2026-02-21
1 小时 0 分钟I'm Dan Kurtz-Valen, and this is the Foreign Affairs Interview.
Putin wanted the war, okay?
He wanted the war from the very outset during the negotiations in 2021 when the ultimatums he issued.
He still wants the war,
and he wants it more than all the other things currently being offered on the table.
February 24th marks the fourth anniversary of Russia's full-scale invasion of Ukraine.
After Moscow's initial onslaught, Ukrainian counter-offensives, and slow Russian gains since,
the war has settled into a brutal pattern of attrition, adaptation, and endurance.
Ukrainian cities are rationing electricity,
as the Ukrainian military struggles to muster the manpower and munitions needed to gain a decisive edge.
Meanwhile, the battlefield has become a hellscape of drones and artillery fire,
with no clear breakthrough for either side in sight.
Michael Kaufman has been one of the sharpest observers and analysts of the changing nature of the war from Russia's troop buildup in late 2021 to the present in the pages of Foreign Affairs and elsewhere.
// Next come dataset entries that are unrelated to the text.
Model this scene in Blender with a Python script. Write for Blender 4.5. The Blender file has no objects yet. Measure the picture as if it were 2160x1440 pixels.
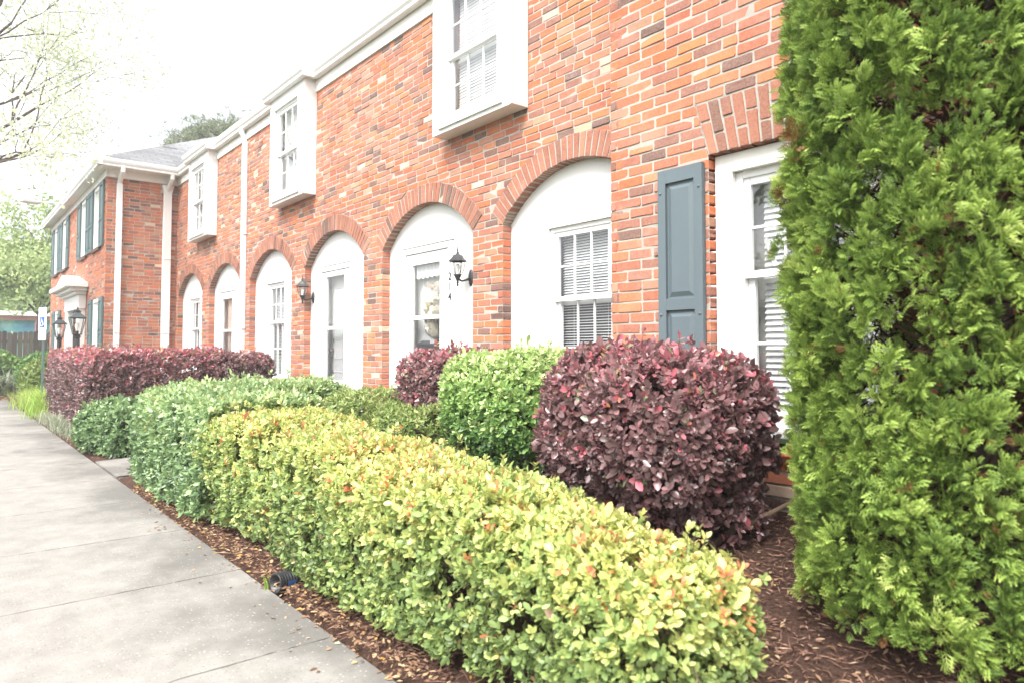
import bpy, math, random
import numpy as np
from mathutils import Vector, Matrix

C = bpy.context.scene.collection
rng = np.random.default_rng(7)
random.seed(7)
H = 1.15                                   # lens height above the walkway
D = 4.0                                    # main brick wall, metres from the lens
BW = 3.45                                  # nearer wall of the projecting bay of the building
WX, WY = -16.5, 2.63                       # left wing: return wall x, front wall y
COURSE = 0.0677

# ------------------------------------------------------------------ mesh accumulator
class Acc:
    def __init__(s):
        s.v = []; s.n = 0; s.f = {}; s.t = {}
    def add(s, verts, faces, tint=0.0):
        verts = np.asarray(verts, float).reshape(-1, 3)
        faces = np.asarray(faces, int)
        if faces.ndim == 1: faces = faces[None]
        k = faces.shape[1]
        tt = np.full(len(faces), tint, float) if np.isscalar(tint) else np.asarray(tint, float)
        s.f.setdefault(k, []).append(faces + s.n); s.t.setdefault(k, []).append(tt)
        s.v.append(verts); s.n += len(verts)
    def more(s, faces, tint, base):
        faces = np.asarray(faces, int); k = faces.shape[1]
        s.f.setdefault(k, []).append(faces + base); s.t.setdefault(k, []).append(np.asarray(tint, float))
    def box(s, x0, x1, y0, y1, z0, z1, tint=0.0):
        x0, x1 = min(x0, x1), max(x0, x1); y0, y1 = min(y0, y1), max(y0, y1); z0, z1 = min(z0, z1), max(z0, z1)
        v = [(x0,y0,z0),(x1,y0,z0),(x1,y1,z0),(x0,y1,z0),(x0,y0,z1),(x1,y0,z1),(x1,y1,z1),(x0,y1,z1)]
        s.add(v, [(0,3,2,1),(4,5,6,7),(0,1,5,4),(1,2,6,5),(2,3,7,6),(3,0,4,7)], tint)
    def obox(s, c, h, ax, ay, az, tint=0.0):
        c = np.array(c, float); ax, ay, az = [np.array(a, float) for a in (ax, ay, az)]
        v = [c+sx*h[0]*ax+sy*h[1]*ay+sz*h[2]*az for sz in (-1,1) for sx, sy in ((-1,-1),(1,-1),(1,1),(-1,1))]
        s.add(v, [(0,3,2,1),(4,5,6,7),(0,1,5,4),(1,2,6,5),(2,3,7,6),(3,0,4,7)], tint)
    def tube(s, pts, rad, n=8, tint=0.0, caps=True):
        pts = np.asarray(pts, float); m = len(pts)
        rad = np.full(m, rad) if np.isscalar(rad) else np.asarray(rad, float)
        tg = np.gradient(pts, axis=0); tg /= np.linalg.norm(tg, axis=1)[:, None] + 1e-9
        ref = np.array([0,0,1.]) if abs(tg[0][2]) < .9 else np.array([1.,0,0])
        a = np.cross(tg, ref); a /= np.linalg.norm(a, axis=1)[:, None] + 1e-9
        b = np.cross(tg, a)
        th = np.arange(n)*2*math.pi/n
        V = pts[:,None,:] + rad[:,None,None]*(np.cos(th)[None,:,None]*a[:,None,:] + np.sin(th)[None,:,None]*b[:,None,:])
        i = np.arange(m-1)[:,None]*n; j = np.arange(n)[None,:]; jn = (j+1) % n
        F = np.stack([i+j, i+n+j, i+n+jn, i+jn], -1).reshape(-1,4)
        base = s.n
        s.add(V.reshape(-1,3), F, tint)
        if caps:
            s.more([list(range(n))], [tint], base); s.more([list(range((m-1)*n, m*n))[::-1]], [tint], base)
    def lathe(s, prof, c, n=16, tint=0.0, axis=(0,0,1)):
        ax = Vector(axis).normalized(); q = Vector((0,0,1)).rotation_difference(ax).to_matrix()
        th = np.arange(n)*2*math.pi/n; V = []
        for r, z in prof:
            for t in th:
                p = q @ Vector((r*math.cos(t), r*math.sin(t), z)); V.append((c[0]+p.x, c[1]+p.y, c[2]+p.z))
        m = len(prof); i = np.arange(m-1)[:,None]*n; j = np.arange(n)[None,:]; jn = (j+1) % n
        F = np.stack([i+j, i+jn, i+n+jn, i+n+j], -1).reshape(-1,4)
        s.add(V, F, tint)
    def prism(s, poly, y0, y1, tint=0.0):          # polygon in x,z (counter-clockwise seen from -y) extruded along y
        n = len(poly); V = [(x,y0,z) for x,z in poly]+[(x,y1,z) for x,z in poly]
        b = s.n
        s.add(V, [(i, n+i, n+(i+1)%n, (i+1)%n) for i in range(n)], tint)
        s.more([list(range(n))], [tint], b); s.more([list(range(n,2*n))[::-1]], [tint], b)
    def build(s, name, mat, parent=None, smooth=False, bevel=0):
        me = bpy.data.meshes.new(name)
        V = np.concatenate(s.v) if s.v else np.zeros((0,3))
        me.vertices.add(len(V)); me.vertices.foreach_set('co', V.ravel())
        loops = []; starts = []; tt = []; pos = 0
        for k in s.f:
            F = np.concatenate(s.f[k]); loops.append(F.ravel())
            starts.append(pos + np.arange(len(F))*k); pos += F.size; tt.append(np.concatenate(s.t[k]))
        L = np.concatenate(loops); S = np.concatenate(starts); T = np.concatenate(tt)
        me.loops.add(len(L)); me.loops.foreach_set('vertex_index', L.astype(np.int32))
        me.polygons.add(len(S)); me.polygons.foreach_set('loop_start', S.astype(np.int32))
        me.update(calc_edges=True)
        me.polygons.foreach_set('use_smooth', np.full(len(S), bool(smooth)))
        at = me.attributes.new('tint', 'FLOAT', 'FACE'); at.data.foreach_set('value', T.astype(np.float32))
        me.materials.append(mat)
        o = bpy.data.objects.new(name, me); C.objects.link(o)
        if parent is not None: o.parent = parent
        if bevel:
            m = o.modifiers.new('b', 'BEVEL'); m.width = bevel; m.segments = 2; m.limit_method = 'ANGLE'
        return o

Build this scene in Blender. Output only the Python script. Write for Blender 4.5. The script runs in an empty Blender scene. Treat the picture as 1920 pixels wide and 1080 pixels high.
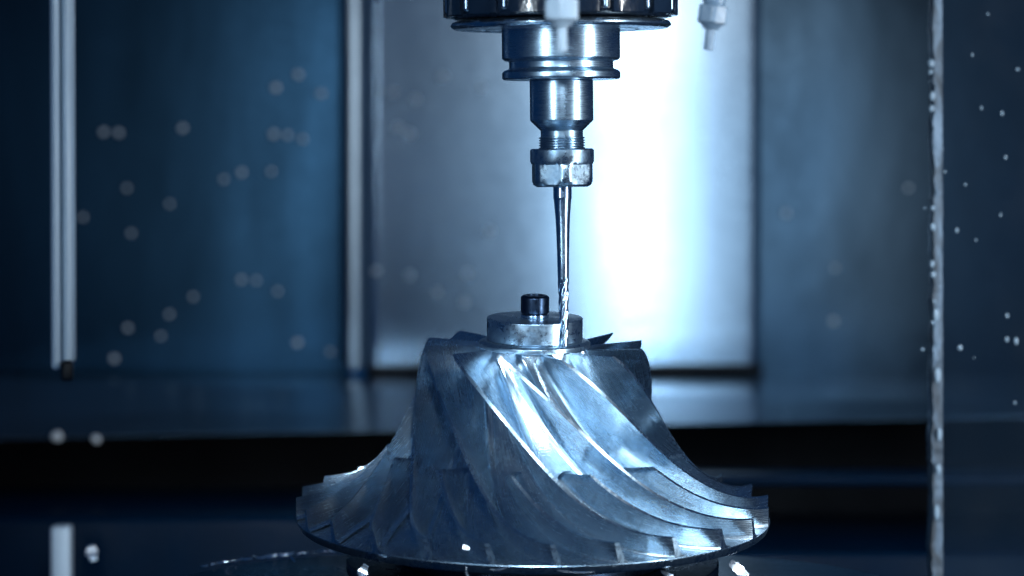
import bpy, bmesh, math, random
import numpy as np
from mathutils import Vector, Matrix

random.seed(7)
R = math.radians
sc = bpy.context.scene
col = sc.collection

# ------------------------------------------------------------------ camera
FPX = 7000.0                    # focal length in pixels of the 1920 px wide photograph
S = 0.000289                    # metres per pixel on the plane of the tool axis (Y = 0)
DIST = FPX * S
PITCH = math.atan((540 - 342) / FPX)
cam_d = bpy.data.cameras.new('camera')
cam = bpy.data.objects.new('camera', cam_d)
col.objects.link(cam)
cam.location = (0, -DIST, 0)
cam.rotation_euler = (R(90) - PITCH, 0, 0)
cam_d.sensor_width = 36
cam_d.lens = FPX / 1920 * 36
cam_d.clip_start = 0.05
cam_d.clip_end = 50
cam_d.dof.use_dof = True
cam_d.dof.focus_distance = DIST - 0.03
cam_d.dof.aperture_fstop = 5.8
sc.camera = cam

# ------------------------------------------------------------------ world, lamps, exposure
w = bpy.data.worlds.new('World')
sc.world = w
w.use_nodes = True
w.node_tree.nodes['Background'].inputs[0].default_value = (0.02, 0.19, 0.60, 1)
w.node_tree.nodes['Background'].inputs[1].default_value = 0.105


def lamp(name, loc, target, sx, sy, power, color, spread=180):
    d = bpy.data.lights.new(name, 'AREA')
    d.shape = 'RECTANGLE'
    d.size, d.size_y = sx, sy
    d.energy = power
    d.color = color
    d.spread = R(spread)
    o = bpy.data.objects.new(name, d)
    col.objects.link(o)
    o.location = loc
    o.rotation_euler = (Vector(target) - Vector(loc)).to_track_quat('-Z', 'Y').to_euler()
    return o


# upright strip lamps stand left and right between the camera and the machine, an unseen front one is added to brighten the hub
lamp('strip_lamp_right', (0.52, -0.36, 0.02), (0.06, 0.25, -0.06), 0.055, 0.80, 6.0, (0.90, 0.96, 1.0))
lamp('strip_lamp_left', (-0.46, -0.86, 0.14), (0.02, 0.0, 0.02), 0.03, 0.45, 0.45, (0.74, 0.89, 1.0), 60)
lamp('added_hub_light', (0.04, -0.97, 0.26), (0.05, 0.0, -0.22), 0.09, 0.34, 0.60, (0.78, 0.905, 1.0), 34)
vs = sc.view_settings
vs.view_transform = 'Standard'
vs.look = 'None'
vs.exposure = 0.3
vs.gamma = 1.0
vs.use_curve_mapping = False
sc.cycles.use_denoising = True
sc.cycles.max_bounces = 8
sc.cycles.caustics_reflective = True
sc.cycles.sample_clamp_indirect = 6.0


# ------------------------------------------------------------------ helpers
def at(px, py, Y=0.0):
    """the point at depth Y that stands behind pixel (px, py) of the photograph"""
    v = Vector(((px - 960) / FPX, 1.0, (540 - py) / FPX))
    c, s_ = math.cos(PITCH), math.sin(PITCH)
    v = Vector((v.x, v.y * c + v.z * s_, -v.y * s_ + v.z * c))
    t = (Y + DIST) / v.y
    return Vector((v.x * t, Y, v.z * t))


def mpp(Y):
    return (DIST + Y) / FPX


def tag(o, label=None, cat=None, group=None, kind=None):
    if label: o['label'] = label
    if cat: o['category'] = cat
    if group: o['group'] = group
    if kind: o['kind'] = kind
    return o


def empty(name, mat=None):
    o = bpy.data.objects.new(name, None)
    o.empty_display_size = 0.02
    col.objects.link(o)
    if mat is not None:
        o.matrix_world = mat
    return o


def link(name, me, mat, parent=None, smooth=30):
    if mat is not None and not me.materials:
        me.materials.append(mat)
    if smooth:
        me.polygons.foreach_set('use_smooth', [True] * len(me.polygons))
        me.set_sharp_from_angle(angle=R(smooth))
    o = bpy.data.objects.new(name, me)
    col.objects.link(o)
    if parent is not None:
        o.parent = parent
    return o


def mesh(name, verts, faces):
    me = bpy.data.meshes.new(name)
    me.from_pydata([tuple(v) for v in verts], [], faces)
    me.update()
    bm = bmesh.new()
    bm.from_mesh(me)
    bmesh.ops.recalc_face_normals(bm, faces=bm.faces)
    bm.to_mesh(me)
    bm.free()
    return me


def fillet(profile, rad, seg=4):
    """round the corners of an open (r, z) profile"""
    out = [profile[0]]
    for a, b, c in zip(profile, profile[1:], profile[2:]):
        A, B, C = Vector(a), Vector(b), Vector(c)
        u, v = A - B, C - B
        k = min(rad, u.length * 0.45, v.length * 0.45)
        if k < 1e-6:
            out.append(b)
            continue
        P, Q = B + u.normalized() * k, B + v.normalized() * k
        for i in range(seg + 1):
            t = i / seg
            X = P * (1 - t) ** 2 + B * 2 * t * (1 - t) + Q * t * t
            out.append((X.x, X.y))
    out.append(profile[-1])
    return out


def lathe(name, profile, n=96, scale=S, rfun=None):
    """profile is a list of (r, z) in photograph pixels, closed on the axis at both ends where r = 0"""
    verts, faces, rings = [], [], []
    for r, z in profile:
        if r <= 1e-6:
            rings.append([len(verts)])
            verts.append((0, 0, z * scale))
        else:
            ring = []
            for i in range(n):
                a = 2 * math.pi * i / n
                rr = rfun(r, z, a) if rfun else r
                ring.append(len(verts))
                verts.append((rr * math.sin(a) * scale, -rr * math.cos(a) * scale, z * scale))
            rings.append(ring)
    for A, B in zip(rings, rings[1:]):
        for i in range(n):
            j = (i + 1) % n
            if len(A) == 1 and len(B) == 1:
                continue
            if len(A) == 1:
                faces.append((A[0], B[i], B[j]))
            elif len(B) == 1:
                faces.append((A[i], B[0], A[j]))
            else:
                faces.append((A[i], B[i], B[j], A[j]))
    return mesh(name, verts, faces)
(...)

He has also considered the geopolitical implications of each new phase of fighting,
what the continued threat of a belligerent Russia means for the West,
and how Ukraine's allies can prepare it for sustained conflict.
Now, as the war enters its fifth year, Kaufman,
a senior fellow at the Carnegie Endowment for International Peace,
argues that Russia retains battlefield advantages, but they have not proved decisive,
and more and more, time is working against Moscow.